Roberts then said, “No, it was Hillary Clinton’s. She decided she didn’t want oversight, and she didn’t have it. She declared not to have oversight, and she did no have it.” Dean objected that Clinton “decided you don’t deserve oversight into the personal details of her daughter’s wedding, and I don’t blame her for making that decision.” Roberts responded that no one would have access to that, or want even it. Dean re-iterated, “You’re complaining because you don’t have access. That’s what — those are the emails she destroyed.”

Roberts countered, “Well, that’s the assertion that you’re making, that there were 30,000 emails over Chelsea’s wedding? I mean, I know parents get crazy about weddings, but 30,000?”

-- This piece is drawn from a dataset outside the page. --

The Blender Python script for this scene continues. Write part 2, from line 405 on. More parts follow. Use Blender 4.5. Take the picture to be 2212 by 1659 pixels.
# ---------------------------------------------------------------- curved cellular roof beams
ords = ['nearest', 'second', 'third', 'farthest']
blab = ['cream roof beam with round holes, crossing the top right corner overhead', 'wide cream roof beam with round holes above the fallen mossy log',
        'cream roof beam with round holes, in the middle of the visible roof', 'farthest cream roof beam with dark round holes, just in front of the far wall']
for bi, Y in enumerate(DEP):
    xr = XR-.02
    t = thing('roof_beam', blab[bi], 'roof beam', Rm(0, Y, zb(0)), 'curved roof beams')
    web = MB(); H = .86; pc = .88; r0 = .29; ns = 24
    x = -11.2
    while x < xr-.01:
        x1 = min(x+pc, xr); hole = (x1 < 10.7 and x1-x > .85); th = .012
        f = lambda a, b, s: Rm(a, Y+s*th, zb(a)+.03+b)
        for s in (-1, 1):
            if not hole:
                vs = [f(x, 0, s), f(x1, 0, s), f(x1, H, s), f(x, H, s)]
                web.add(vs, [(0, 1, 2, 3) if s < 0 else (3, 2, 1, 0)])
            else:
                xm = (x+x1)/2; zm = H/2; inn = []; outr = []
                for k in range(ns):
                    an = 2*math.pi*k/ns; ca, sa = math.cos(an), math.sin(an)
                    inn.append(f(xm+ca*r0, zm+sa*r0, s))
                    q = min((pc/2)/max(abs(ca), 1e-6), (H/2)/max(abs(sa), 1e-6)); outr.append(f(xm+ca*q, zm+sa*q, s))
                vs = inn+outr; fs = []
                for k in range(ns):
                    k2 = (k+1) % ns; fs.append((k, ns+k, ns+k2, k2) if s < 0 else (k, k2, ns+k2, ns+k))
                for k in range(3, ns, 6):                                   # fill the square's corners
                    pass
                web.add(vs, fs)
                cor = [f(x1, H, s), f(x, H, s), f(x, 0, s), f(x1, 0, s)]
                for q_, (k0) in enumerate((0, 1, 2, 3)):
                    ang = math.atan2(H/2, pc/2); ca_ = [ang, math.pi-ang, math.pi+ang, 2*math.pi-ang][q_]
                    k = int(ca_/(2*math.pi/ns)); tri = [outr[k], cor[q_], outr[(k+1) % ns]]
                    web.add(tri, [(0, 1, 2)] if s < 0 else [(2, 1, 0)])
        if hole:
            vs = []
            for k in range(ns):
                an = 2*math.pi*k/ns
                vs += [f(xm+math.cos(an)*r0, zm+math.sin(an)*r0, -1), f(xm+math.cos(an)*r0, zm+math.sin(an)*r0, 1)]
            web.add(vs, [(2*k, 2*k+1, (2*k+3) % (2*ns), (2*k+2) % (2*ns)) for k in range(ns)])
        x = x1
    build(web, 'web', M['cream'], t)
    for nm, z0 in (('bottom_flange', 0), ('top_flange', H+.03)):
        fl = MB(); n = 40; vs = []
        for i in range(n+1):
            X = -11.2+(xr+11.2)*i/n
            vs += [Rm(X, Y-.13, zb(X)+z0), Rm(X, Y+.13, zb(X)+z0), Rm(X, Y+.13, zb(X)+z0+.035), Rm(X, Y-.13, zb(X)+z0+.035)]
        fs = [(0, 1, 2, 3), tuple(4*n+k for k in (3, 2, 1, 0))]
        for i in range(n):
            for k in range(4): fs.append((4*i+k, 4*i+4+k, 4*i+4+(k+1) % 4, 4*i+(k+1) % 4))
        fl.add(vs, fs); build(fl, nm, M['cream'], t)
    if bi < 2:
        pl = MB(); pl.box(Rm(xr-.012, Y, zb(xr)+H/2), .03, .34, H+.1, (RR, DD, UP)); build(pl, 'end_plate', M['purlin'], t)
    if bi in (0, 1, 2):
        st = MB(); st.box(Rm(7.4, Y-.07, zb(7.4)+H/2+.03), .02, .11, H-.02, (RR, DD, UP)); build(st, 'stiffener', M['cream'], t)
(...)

Dean then said, “And lots of other things. Look, this — I think this is a legitimate point for debate, but the reason the media — the reason this is such a big deal is because the media has the megaphone on this one. She’s fighting back, it’s an uphill fight. She’s going to make it because there’s no there there.” And “I went through this myself. I know what this is like, and it’s no fun, because the media is there — is the personal arbitrator and beneficiary of any disclosure that she makes. She doesn’t feel, nor did I, that we have to make every disclosure. I mean, there were reports that I was having an affair while I was running for president, and this — and it got — it didn’t get into print or the mainstream because it was nonsense, but this is the kind of stuff that gets done. The media has an insatiable appetite. Somebody has to say no, and she said no, to certain things. So, that’s the point of contention because you think she should say yes to everything.”

Roberts again cut in, “I think you’re mischaracterizing what I was trying to get to here, and it’s just about the oversight issue for the American people, and I think that’s why we see the Clinton campaign getting a little tripped up over this.”